- _INSTRUCTIONS FOR THE TASK_
Only the lines from the top of the records below through the line containing "S.camera = cam" should be printed, exactly and without pictures.

- _Scene script records_
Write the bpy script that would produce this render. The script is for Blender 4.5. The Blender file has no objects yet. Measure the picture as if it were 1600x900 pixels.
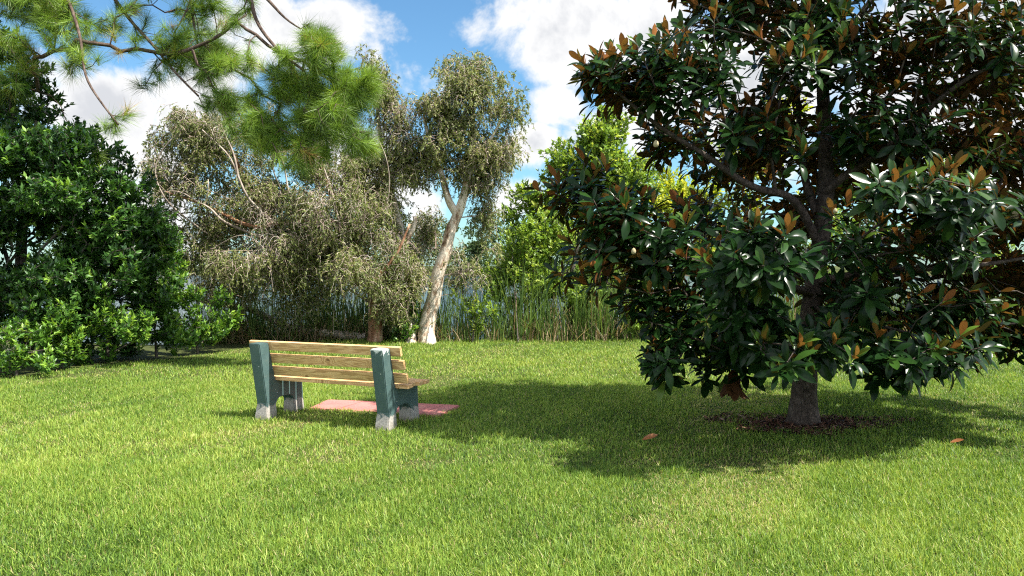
import bpy, math, random
import numpy as np
from mathutils import Vector

R = math.radians
rng = np.random.default_rng(7)
random.seed(7)
S = bpy.context.scene
COL = S.collection

# ------------------------------------------------------------------ camera, sky, sun, exposure
FPX, HZ, EYE = 1186.0, 415.0, 1.6            # focal length in photo pixels, horizon row, eye height
PITCH = math.atan((450 - HZ) / FPX)
cam_d = bpy.data.cameras.new('camera')
cam_d.sensor_width = 36
cam_d.lens = 36 * FPX / 1600
cam_d.clip_start, cam_d.clip_end = 0.05, 3000
cam = bpy.data.objects.new('camera', cam_d)
cam.location = (0, 0, EYE)
cam.rotation_euler = (R(90) - PITCH, 0, 0)
COL.objects.link(cam)
S.camera = cam

S.view_settings.view_transform = 'Standard'
S.view_settings.look = 'None'
S.view_settings.gamma = 1
S.view_settings.use_curve_mapping = False
S.view_settings.exposure = 1.35
S.cycles.max_bounces = 7
S.cycles.diffuse_bounces = 3
S.cycles.transmission_bounces = 4
S.cycles.sample_clamp_indirect = 6
S.cycles.use_denoising = False
S.cycles.filter_width = 1.15

SUN_EL, SUN_AZ = 55.0, 112.0                   # azimuth clockwise from +Y (the way the camera looks)
sun_dir = Vector((math.cos(R(SUN_EL)) * math.sin(R(SUN_AZ)), math.cos(R(SUN_EL)) * math.cos(R(SUN_AZ)), math.sin(R(SUN_EL))))
sun_d = bpy.data.lights.new('sun', 'SUN')
sun_d.energy = 5.0
sun_d.angle = R(0.53)
sun_d.color = (1.0, 0.95, 0.86)
sun = bpy.data.objects.new('sun', sun_d)
sun.rotation_euler = (-sun_dir).to_track_quat('-Z', 'Y').to_euler()
sun.location = (20, -5, 30)
COL.objects.link(sun)


def P(px, py, d):
    """photo pixel + depth in metres along +Y -> world point (layout only)"""
    x, z = (px - 800) / FPX, -(py - 450) / FPX
    c, s = math.cos(PITCH), math.sin(PITCH)
    v = (x, c + s * z, -s + c * z)
    k = d / v[1]
    return np.array((v[0] * k, d, EYE + v[2] * k))


def G(px, py, z=0.0):
    x, zz = (px - 800) / FPX, -(py - 450) / FPX
    c, s = math.cos(PITCH), math.sin(PITCH)
    v = (x, c + s * zz, -s + c * zz)
    k = (z - EYE) / v[2]
    return np.array((v[0] * k, v[1] * k, z))


def pdir(px, py):
    p = P(px, py, 10.0) - np.array((0, 0, EYE))
    return p / np.linalg.norm(p)


# world: Nishita sky with procedural cumulus
W = bpy.data.worlds.new('World')
S.world = W
W.use_nodes = True
nt = W.node_tree
nt.nodes.clear()


class NG:
    """tiny node helper"""
    def __init__(s, t): s.t, s.n, s.l = t, t.nodes, t.links

    def node(s, kind, **kw):
        n = s.n.new(kind)
        for k, v in kw.items(): setattr(n, k, v)
        return n

    def put(s, sock, v):
        if hasattr(v, 'is_output'): s.l.new(v, sock)
        else: sock.default_value = v

    def m(s, op, a, b=0.0, c=0.0, clamp=False):
        n = s.node('ShaderNodeMath', operation=op, use_clamp=clamp)
        for i, v in enumerate((a, b, c)): s.put(n.inputs[i], v)
        return n.outputs[0]

    def v(s, op, a, b=(0, 0, 0), out=0):
        n = s.node('ShaderNodeVectorMath', operation=op)
        s.put(n.inputs[0], a); s.put(n.inputs[1], b)
        return n.outputs[out]

    def noise(s, vec, scale, detail=4, rough=0.55, lac=2.0, dist=0.0):
        n = s.node('ShaderNodeTexNoise')
        if vec is not None: s.l.new(vec, n.inputs['Vector'])
        n.inputs['Scale'].default_value = scale; n.inputs['Detail'].default_value = detail
        n.inputs['Roughness'].default_value = rough; n.inputs['Lacunarity'].default_value = lac
        n.inputs['Distortion'].default_value = dist
        return n.outputs[0]

    def rng(s, x, a, b, c=0.0, d=1.0, smooth=False):
        n = s.node('ShaderNodeMapRange', interpolation_type='SMOOTHSTEP' if smooth else 'LINEAR', clamp=True)
        s.put(n.inputs[0], x)
        for i, v in enumerate((a, b, c, d)): s.put(n.inputs[i + 1], v)
        return n.outputs[0]

    def mix(s, f, a, b):
        n = s.node('ShaderNodeMix', data_type='RGBA')
        s.put(n.inputs[0], f)
        for sock, v in ((n.inputs[6], a), (n.inputs[7], b)):
            s.put(sock, v if hasattr(v, 'is_output') else (*v[:3], 1))
        return n.outputs[2]

    def ramp(s, f, stops):
        n = s.node('ShaderNodeValToRGB')
        s.put(n.inputs[0], f)
        e = n.color_ramp.elements
        while len(e) < len(stops): e.new(0.5)
        for k, (p, c) in zip(e, stops): k.position, k.color = p, (*c, 1)
        return n.outputs[0]


g = NG(nt)
SKY_STRENGTH = 0.07
out = g.node('ShaderNodeOutputWorld')
bg = g.node('ShaderNodeBackground')
bg.inputs['Strength'].default_value = SKY_STRENGTH
sky = g.node('ShaderNodeTexSky', sky_type='NISHITA')
sky.sun_disc = False
sky.sun_elevation = R(SUN_EL)
sky.sun_rotation = R(SUN_AZ)
sky.air_density, sky.dust_density, sky.ozone_density = 1.0, 0.6, 2.2
d = g.node('ShaderNodeTexCoord').outputs['Generated']
n_big = g.noise(d, 9.0, 7, 0.58, 2.1, .25)
n_fine = g.noise(d, 26.0, 5, 0.6)
cov = None
for (px, py, rx, ry, w) in ((890, 60, 140, 95, 1.05), (1010, 40, 140, 110, 1.05), (1190, 120, 230, 200, 1.0),
                            (862, 158, 60, 36, .95), (830, 228, 44, 40, 1.0), (795, 312, 60, 42, 1.05),
                            (1500, 110, 260, 220, 1.1), (738, 28, 50, 55, .62), (612, 48, 60, 40, .62),
                            (455, 45, 150, 80, 1.15), (180, 170, 110, 60, 1.1), (300, 150, 90, 60, .8),
                            (540, 250, 70, 80, 1.0), (720, 130, 50, 40, .5), (250, 300, 160, 120, .9), (640, 320, 90, 60, .95)):
    c = pdir(px, py)
    q = g.v('SUBTRACT', d, tuple(c))
    q = g.v('MULTIPLY', q, (FPX / rx, 2.0, FPX / ry))
    L = g.v('LENGTH', q, out=1)
    f = g.rng(L, 0.1, 1.5, w, 0.0, smooth=True)
    cov = f if cov is None else g.m('MAXIMUM', cov, f)
# away from the photographed part of the sky: broken clouds, spread and brightened to add fill light
sep = g.node('ShaderNodeSeparateXYZ'); nt.links.new(d, sep.inputs[0])
elsewhere = g.rng(sep.outputs[1], 0.35, 0.65, 1.0, 0.0, smooth=True)
rest = g.m('MULTIPLY', g.rng(g.noise(d, 2.6, 3), 0.38, 0.56, 0, 0.85), elsewhere)
cov = g.m('MAXIMUM', cov, rest)
den = g.m('ADD', cov, g.m('MULTIPLY', g.m('SUBTRACT', n_big, 0.5), 2.6))
den = g.m('ADD', den, g.m('MULTIPLY', g.m('SUBTRACT', n_fine, 0.5), 0.55))
alpha = g.rng(den, 0.30, 0.82, smooth=True)
thick = g.rng(g.m('ADD', den, g.m('MULTIPLY', g.m('SUBTRACT', g.noise(d, 11.0, 5), .5), 1.6)), 0.75, 1.5, smooth=True)
k = 1 / SKY_STRENGTH
ccol = g.mix(thick, tuple(c * k for c in (0.42, 0.42, 0.42)), tuple(c * k for c in (0.29, 0.298, 0.315)))
ccol = g.v('MULTIPLY', ccol, g.mix(elsewhere, (1, 1, 1), (2.1, 2.1, 2.15)))  # clouds out of view are made brighter than the visible ones, as fill
skyc = g.v('MULTIPLY', sky.outputs[0], (0.68, 0.98, 1.08))
fin = g.mix(alpha, skyc, ccol)
nt.links.new(fin, bg.inputs['Color'])
nt.links.new(bg.outputs[0], out.inputs['Surface'])


# ------------------------------------------------------------------ materials
def new_mat(name):
    m = bpy.data.materials.new(name)
    m.use_nodes = True
    m.node_tree.nodes.clear()
    return m, NG(m.node_tree)


def finish(m, gg, shader, bump=None):
    o = gg.node('ShaderNodeOutputMaterial')
    gg.l.new(shader, o.inputs['Surface'])
    return m


def pbsdf(gg, col, rough=0.6, spec=0.5, normal=None):
    b = gg.node('ShaderNodeBsdfPrincipled')
    if hasattr(col, 'is_output'): gg.l.new(col, b.inputs['Base Color'])
    else: b.inputs['Base Color'].default_value = (*col, 1)
    gg.put(b.inputs['Roughness'], rough)
    b.inputs['Specular IOR Level'].default_value = spec
    if normal is not None: gg.l.new(normal, b.inputs['Normal'])
    return b.outputs[0]


def bump(gg, h, strength=0.5, dist=0.02):
    b = gg.node('ShaderNodeBump')
    b.inputs['Strength'].default_value = strength
    b.inputs['Distance'].default_value = dist
    gg.l.new(h, b.inputs['Height'])
    return b.outputs[0]


def leaf_mat(name, stops, trans, tfac=0.3, rough=0.45, spec=0.4, under=None):
    """two-sided leaf; the face attribute 'tint' picks a colour from the ramp"""
    m, gg = new_mat(name)
    a = gg.node('ShaderNodeAttribute', attribute_name='tint')
    col = gg.ramp(a.outputs['Fac'], stops)
    if under is not None:
        geo = gg.node('ShaderNodeNewGeometry')
        uc = gg.ramp(a.outputs['Fac'], under)
        top = pbsdf(gg, col, rough, spec)
        bot = pbsdf(gg, uc, 0.7, 0.2)
        mx = gg.node('ShaderNodeMixShader')
        gg.l.new(geo.outputs['Backfacing'], mx.inputs[0]); gg.l.new(top, mx.inputs[1]); gg.l.new(bot, mx.inputs[2])
        base = mx.outputs[0]
    else:
        base = pbsdf(gg, col, rough, spec)
    t = gg.node('ShaderNodeBsdfTranslucent')
    if isinstance(trans, list):
        gg.l.new(gg.ramp(a.outputs['Fac'], trans), t.inputs['Color'])
    elif trans is None:
        gg.l.new(col, t.inputs['Color'])
    else:
        tc = gg.v('MULTIPLY', col, trans)
        gg.l.new(tc, t.inputs['Color'])
    mx = gg.node('ShaderNodeMixShader')
    mx.inputs[0].default_value = tfac
    gg.l.new(base, mx.inputs[1]); gg.l.new(t.outputs[0], mx.inputs[2])
    return finish(m, gg, mx.outputs[0])


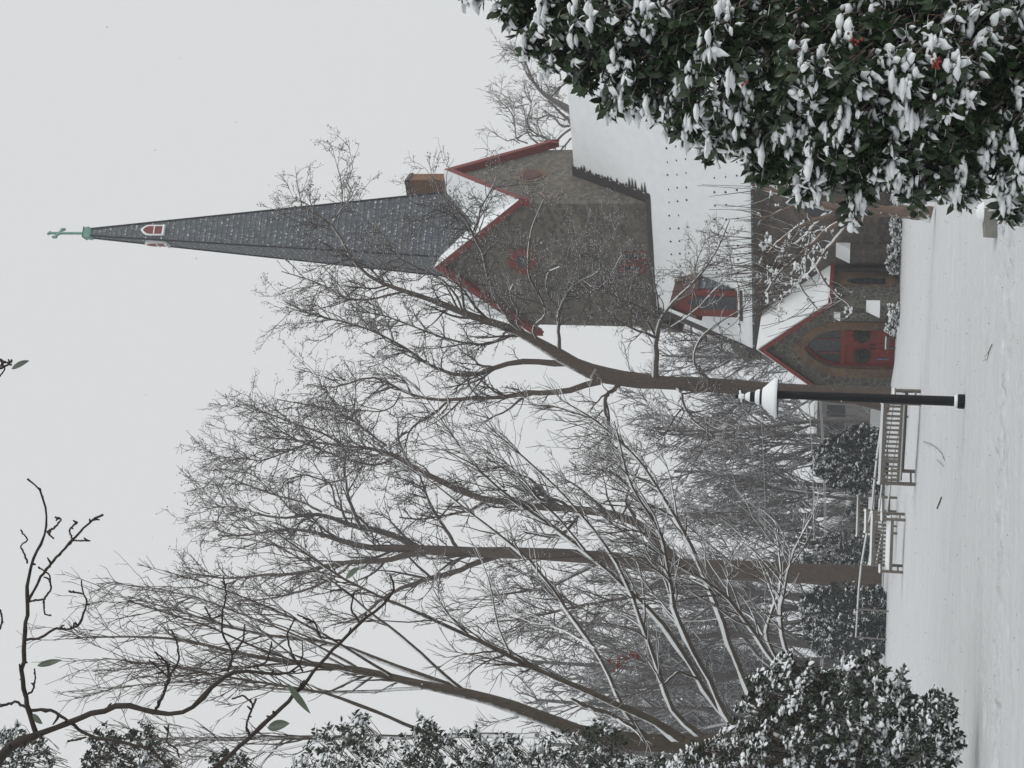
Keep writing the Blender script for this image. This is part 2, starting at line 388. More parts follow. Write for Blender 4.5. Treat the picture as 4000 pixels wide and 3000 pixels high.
mb = cb(); P0 = [(sr2+.05, back(ze)-.55, ze+.02), (sr2+.14, back(ze)+.1, ze+.05), (AP[0]+.1, back(AP[2])+.2, AP[2]+.10), (AP[0]+.12, back(AP[2])-.3, AP[2]+.075)]
mb.poly(P0, [(0, 1, 2, 3)]); mb.build('ridge_capping', M['brown'], dormer)
mb = cb(); mb.box(sl_-.1, sr2+.12, tf-.22, tf-.02, zb-.2, zb-.06); mb.build('dormer_sill', M['gutter'], dormer)
mb = cb(); mb.box(sl_-.1, sr2+.12, tf-.22, tf-.05, zb-.06, zb+.02); mb.build('sill_snow', M['snow'], dormer)

# ---- tower
A = 7.313/2; wl = A-.37; ZE, ZP = 17.384, 22.07; rk = (ZP-ZE)/A
zwe = ZE+(A-wl)*rk-.25; zwp = ZP-.3
mb = cb()
zb0 = 6.3
pts = [(-wl, -wl, zb0), (wl, -wl, zb0), (wl, wl, zb0), (-wl, wl, zb0), (-wl, -wl, zwe), (wl, -wl, zwe), (wl, wl, zwe), (-wl, wl, zwe),
       (0, -wl, zwp), (wl, 0, zwp), (0, wl, zwp), (-wl, 0, zwp)]
# left part of the tower is corbelled out from the nave end
zc, zl = on_t(2666, 1298, -wl)[2], on_t(2555, 1277, -wl)[2]
mb.poly([(VL+.35, -wl, zb0), (wl, -wl, zb0), (wl, -wl, zwe), (0, -wl, zwp), (-wl, -wl, zwe), (-wl, -wl, zl), (VL+.35, -wl, zc-1.2),
         (VL+.35, wl, zb0), (wl, wl, zb0), (wl, wl, zwe), (0, wl, zwp), (-wl, wl, zwe), (-wl, wl, zl), (VL+.35, wl, zc-1.2), (wl, 0, zwp), (-wl, 0, zwp)],
        [(0, 1, 2, 3, 4, 5, 6), (13, 12, 11, 10, 9, 8, 7), (1, 8, 9, 14, 2), (4, 15, 11, 12, 5), (5, 12, 13, 6), (0, 6, 13, 7)])
tower = mb.build('tower', M['tower'], church)
mb = cb()                                                    # stone spur at its foot
c1 = on_t(2666, 1298, -wl-.1)
mb.poly([(-wl-.12, -wl-.12, zl+.6), (-wl+.7, -wl-.12, zl+.2), (c1[0], c1[1], c1[2]), (-wl-.12, -wl+.8, zl+.6), (-wl+.7, -wl+.8, zl+.2), (c1[0], c1[1]+.8, c1[2])],
        [(0, 1, 2), (3, 5, 4), (0, 2, 5, 3), (0, 3, 4, 1), (1, 4, 5, 2)])
mb.build('stone_spur', M['tower'], tower)
troof = cb()
for (ax, ay) in ((0, -1), (1, 0), (0, 1), (-1, 0)):
    px_, py_ = -ay, ax                                       # along the eave
    pk = (ax*A, ay*A, ZP); ce = (0, 0, ZP)
    for sg in (-1, 1):
        co = (ax*A+px_*sg*A, ay*A+py_*sg*A, ZE)
        lo = lambda p, d: (p[0], p[1], p[2]-d)
        tri_ = [pk, co, ce]; troof.poly(tri_+[lo(p, .16) for p in tri_], [(0, 1, 2), (3, 5, 4), (0, 3, 4, 1), (1, 4, 5, 2), (0, 2, 5, 3)])
tr = troof.build('tower_roof', M['snow'], tower)
for (ax, ay) in ((0, -1), (1, 0), (0, 1), (-1, 0)):
    px_, py_ = -ay, ax
    for sg in (-1, 1):
        mb = cb(); o_ = A+.015; i_ = wl+.012
        P1 = lambda r, u, z: (ax*r+px_*u, ay*r+py_*u, z)
        # fascia
        u1 = sg*(A+.06); ze_ = ZE-.10
        mb.poly([P1(o_, 0, ZP-.03), P1(o_, u1, ze_), P1(o_, u1, ze_-.42), P1(o_, 0, ZP-.55), P1(o_-.1, 0, ZP-.18), P1(o_-.1, u1, ze_-.15), P1(o_-.1, u1, ze_-.42), P1(o_-.1, 0, ZP-.55)],
                [(0, 1, 2, 3), (7, 6, 5, 4), (0, 4, 5, 1), (1, 5, 6, 2), (2, 6, 7, 3)])
        # boarded soffit
        mb.poly([P1(o_-.1, 0, ZP-.2), P1(o_-.1, u1*.985, ZE-.24), P1(i_, u1*.985, ZE-.24), P1(i_, 0, ZP-.2), P1(o_-.1, 0, ZP-.5), P1(o_-.1, u1*.985, ZE-.5), P1(i_, u1*.985, ZE-.5), P1(i_, 0, ZP-.5)],
                [(4, 5, 6, 7), (0, 3, 2, 1), (1, 2, 6, 5), (3, 0, 4, 7)])
        mb.build('bargeboard', M['red'], tower)
def disc_on(name, s0, t0, z0, r, along, outv, m, parent, n=24, lobes=0, d=.05):
    mb = cb(); out = []
    for k in range(n):
        q = 2*math.pi*k/n; rr = r*(1+.13*abs(math.cos(2*q)) if lobes else 1)
        out.append((s0+along[0]*rr*math.cos(q), t0+along[1]*rr*math.cos(q), z0+rr*math.sin(q)))
    mb.prism(out, (outv[0]*d, outv[1]*d, 0)); return mb.build(name, m, parent)
r1 = on_t(2040, 1018, -wl); disc_on('rose_surround', r1[0], -wl, r1[2], .8, (1, 0), (0, -1), M['brown'], tower, d=.04)
ro = disc_on('rose_opening', r1[0], -wl-.045, r1[2], .58, (1, 0), (0, -1), M['red'], tower, lobes=1, d=.04)
disc_on('louvre', r1[0], -wl-.09, r1[2], .3, (1, 0), (0, -1), M['glass'], ro, d=.03)
r2 = on_s(2050, 700, wl); disc_on('rose_surround', wl, 0, r1[2], .8, (0, 1), (1, 0), M['brown'], tower, d=.04)
ro = disc_on('rose_opening', wl+.045, 0, r1[2], .5, (0, 1), (1, 0), M['oldred'], tower, lobes=1, d=.04)
def arch(a, h, spring, base, n=10, s0=0.):
    r = (a*a+h*h)/(2*a); c = a-r; th = math.atan2(h, -c); out = [(s0-a, base)]
    L = [(-(c+r*math.cos(th*k/n)), spring+r*math.sin(th*k/n)) for k in range(n+1)]
    Rr = [(-x_, z_) for x_, z_ in L[:-1]][::-1]
    return out+[(s0+x_, z_) for x_, z_ in L+Rr]+[(s0+a, base)]
for k, y in enumerate((1000, 1046)):
    b_ = on_t(2515, y, -wl)
    mb = cb(); mb.prism([(s_, -wl, z_) for s_, z_ in arch(.24, .45, b_[2]+.75, b_[2]-.1, 5, b_[0])], (0, -.06, 0)); lv = mb.build('belfry_louvre', M['red'], tower)
    mb = cb(); mb.prism([(s_, -wl-.065, z_) for s_, z_ in arch(.13, .3, b_[2]+.75, b_[2]+.05, 5, b_[0])], (0, -.02, 0)); mb.build('louvre_slot', M['glass'], lv)
# dark flashing where the tower's right wall meets the roof, snow broken into points along it
mb = cb(); roofz = lambda t: ZR+slope*t
n_ = 26; inn = [(wl+.02, -wl-.1+(wl+.1)*k/n_) for k in range(n_+1)]
V_ = []; 
for k in range(n_+1):
    t_ = inn[k][1]; V_.append((wl+.01, t_, roofz(t_)+.10)); V_.append((wl+.5+.06*math.sin(k*2.3), t_, roofz(t_)+.085+.03))
fc = [(2*k, 2*k+1, 2*k+3, 2*k+2) for k in range(n_)]
for k in range(n_):
    t_ = (inn[k][1]+inn[k+1][1])/2; L_ = random.choice([.06, .12, .2, .3, .5])*random.uniform(.7, 1.2)
    i0 = len(V_); V_ += [(wl+.5, inn[k][1]+.02, roofz(inn[k][1])+.115), (wl+.5+L_, t_-.03, roofz(t_)+.12), (wl+.5, inn[k+1][1]-.02, roofz(inn[k+1][1])+.115)]; fc.append((i0, i0+1, i0+2))
mb.poly(V_, fc); mb.build('flashing', M['gutter'], church)
mb = cb(); mb.box(-wl, wl+.3, -wl-.09, -wl-.003, roofz(-wl)-.2, roofz(-wl)+.2); mb.build('flashing', M['gutter'], church)
# chimney
cz0 = 19.; ctop = at(1603, 725, 71.2); csz = .5
cl = np.array([ctop[0], ctop[1], 0])-CC; cs, ct = cl@ev, cl@nv
mb = cb(); mb.box(cs-.5, cs+.5, ct-.4, ct+.4, cz0, ctop[2]-.12); ch = mb.build('chimney', M['brick'], church)
mb = cb(); mb.prism([(cs-.56, ct-.46, ctop[2]-.12), (cs+.56, ct-.46, ctop[2]-.12), (cs+.5, ct-.46, ctop[2]+.12), (cs-.5, ct-.46, ctop[2]+.12)], (0, .92, 0)); mb.build('chimney_cap', M['gutter'], ch)
mb = cb(); mb.box(cs-.58, cs+.58, ct-.5, ct+.5, cz0+.3, ctop[2]-2.55); mb.build('lead_flashing', M['copper'], ch)
# spire: set corner-wise over the gable ridges
sb, st_, hb, ht = 20.0, 42.65, 2.62, .27
def spt(z): return hb+(ht-hb)*(z-sb)/(st_-sb)
mb = cb(); ring = lambda h, z: [(h, 0, z), (0, h, z), (-h, 0, z), (0, -h, z)]
mb.poly(ring(hb, sb)+ring(ht, st_), [(i, (i+1) % 4, 4+(i+1) % 4, 4+i) for i in range(4)]+[(4, 5, 6, 7)])
spire = mb.build('spire', M['slate'], church)
for k in range(4):
    a0 = ring(hb+.02, sb)[k]; a1 = ring(ht+.02, st_)[k]; mb = cb(); mb.tube([a0, a1], .045, 6); mb.build('hip_roll', M['dark'], spire)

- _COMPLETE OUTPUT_
Write the bpy script that would produce this render. The script is for Blender 4.5. The Blender file has no objects yet. Measure the picture as if it were 1600x900 pixels.
import bpy, math, random
import numpy as np
from mathutils import Vector

R = math.radians
rng = np.random.default_rng(7)
random.seed(7)
S = bpy.context.scene
COL = S.collection

# ------------------------------------------------------------------ camera, sky, sun, exposure
FPX, HZ, EYE = 1186.0, 415.0, 1.6            # focal length in photo pixels, horizon row, eye height
PITCH = math.atan((450 - HZ) / FPX)
cam_d = bpy.data.cameras.new('camera')
cam_d.sensor_width = 36
cam_d.lens = 36 * FPX / 1600
cam_d.clip_start, cam_d.clip_end = 0.05, 3000
cam = bpy.data.objects.new('camera', cam_d)
cam.location = (0, 0, EYE)
cam.rotation_euler = (R(90) - PITCH, 0, 0)
COL.objects.link(cam)
S.camera = cam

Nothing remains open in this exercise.